« Toni Erdmann » n’est pas le premier film de cette année à proposer une critique du mode de vie occidental, par la dissection puis le décloisonnement de ses codes et ses limites. D’horizons très différents, l’un des cinéastes indépendants américains parmi les plus créatifs Charlie Kaufman avec « Anomalisa » et le canadien depuis quelque temps à la conquête (ou à la botte, c’est selon) d’Hollywood Jean-Marc Vallée avec « Demolition » ont eux aussi démontré le caractère factice d’une société néolibérale hyperconnectée et obsédée par la rentabilité. Qu’une telle thématique nous vienne maintenant du (trop rare) cinéma allemand n’est d’ailleurs pas étonnant, tellement le pays emprunte cette voie sans issue avec force de détermination. Reste à voir les spécificités de la proposition de Maren Ade et l’aboutissement de sa démarche.

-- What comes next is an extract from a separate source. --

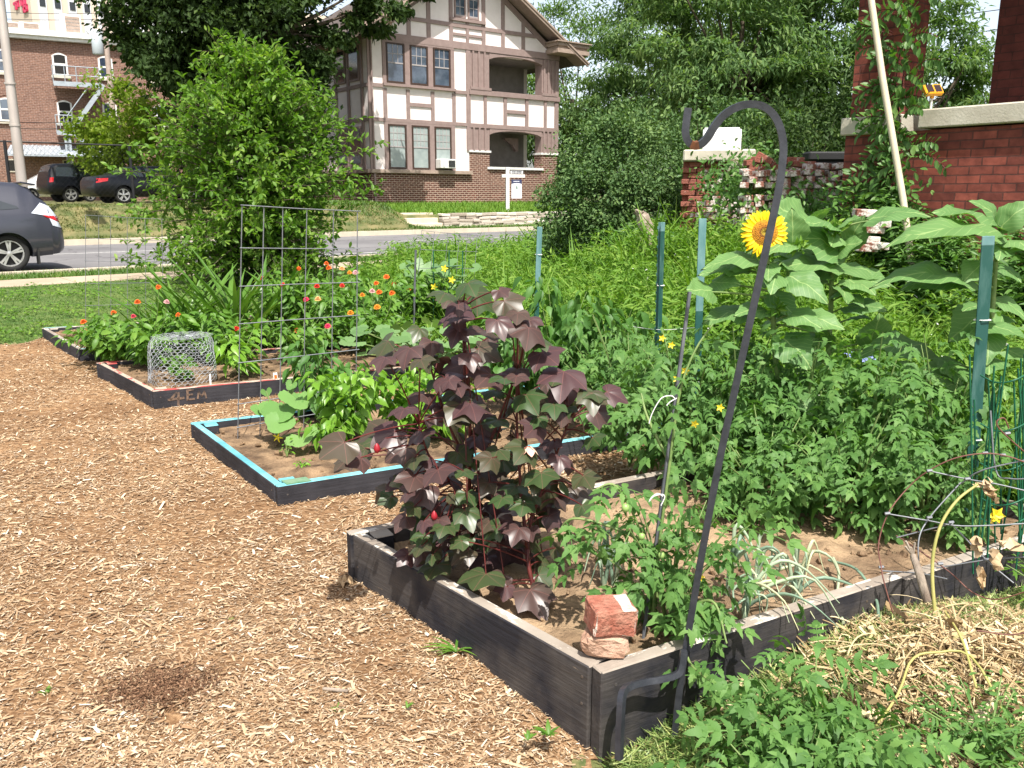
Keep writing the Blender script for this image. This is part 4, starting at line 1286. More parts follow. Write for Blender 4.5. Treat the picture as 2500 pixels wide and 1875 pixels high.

L’originalité du film est au premier abord sans conteste : pourfendant les désirs mimétiques et superficiels d’une vie de manager, « Toni Erdmann » réalise une ode à l’excentricité sincère, touchante, et surtout terriblement drôle. En s’introduisant de manière impromptue dans la vie de sa fille conseillère en stratégie financière, un vieil allemand au caractère facétieux et provocateur va l’aider à se délivrer d’une condition d’homo urbanus profondément morbide. Avec sa carrure d’ogre négligé, il ne s’impose jamais comme un intrus et apporte au contraire le seul regard bienveillant dans l’entourage de cette jeune femme qui n’a pas de vie en dehors du travail. Elle qui passe son temps au téléphone, et ne tire pas même de jouissance dans l’acte sexuel dont elle reproduit sans passion les schémas phallocrates de l’imaginaire pornographique, le choc est rude.
S’entame alors, en contrepied du jeu des convenances qui l’enchaîne un jeu des inconvenances, motif décliné inlassablement où son père prend le nom de Toni Erdmann et l’accompagne à tous ses rendez-vous, professionnels comme privés (la frontière est ténue, elle y fréquente les même personnes) pour y ajouter du piquant, teinté de mythomanie. La répétition du schéma comique s’essouffle quelque peu en cours de métrage, sans toutefois significativement enrayer la rythmique du film. C’est lorsque la fille consent à partager l’amusement effréné du père et prend ses devants, que le film prend son envol ses deux plus belles scènes, celle de la chanson et celle de la « naked party », où la politesse engourdie laisse place à l’expression la plus ardente.
Cette mise à nue littérale de la personnalité comme du corps de notre héroïne est déjà une belle victoire existentielle qui conclue joliment le film, mais ne l’aboutit pas. « Toni Erdmann » et ses deux heures trente de pellicule qui oppose deux modes de vie antithétiques et le mécanisme d’une prise de conscience oublie en effet de proposer une synthèse à sa réflexion. Car si notre jeune névrosée transcende sa condition par la douce folie, le film ne la laisse pas se réaliser : la gêne qu’elle éprouve dans son émancipation en atteste, tout comme son déménagement finalement peu ambitieux vers une autre entreprise. Le jeu des masques continue alors d’exister car la fin ne laisse que trop peu apercevoir la possibilité d’un équilibre entre hurler avec les loups et s’en moquer ouvertement. Les autres pistes du film sont par ailleurs simplement délaissées : la psychologie du père n’évolue pas d’un iota, et la réalité sociale qu’il tend à dénoncer reste à l’état d’embryon.
Qu’à cela ne tienne, « Toni Erdmann » mérite une bonne partie des louanges des critiques et du public cannois, car sa légèreté surprenante et astucieuse en dit long sur l’aberration du système néo-libéral, broyant paradoxalement les individus par un individualisme exacerbé. Son absence du palmarès n’est toutefois pas étonnante car à l’image de sa mise en scène, sans panache, caméra à l’épaule, son architecture dramatique laisse plus qu’un sentiment d’inachevé (ce qui était le cas, et avec grande pertinence, d’ « Anomalisa ») mais une négligence dans son raisonnement.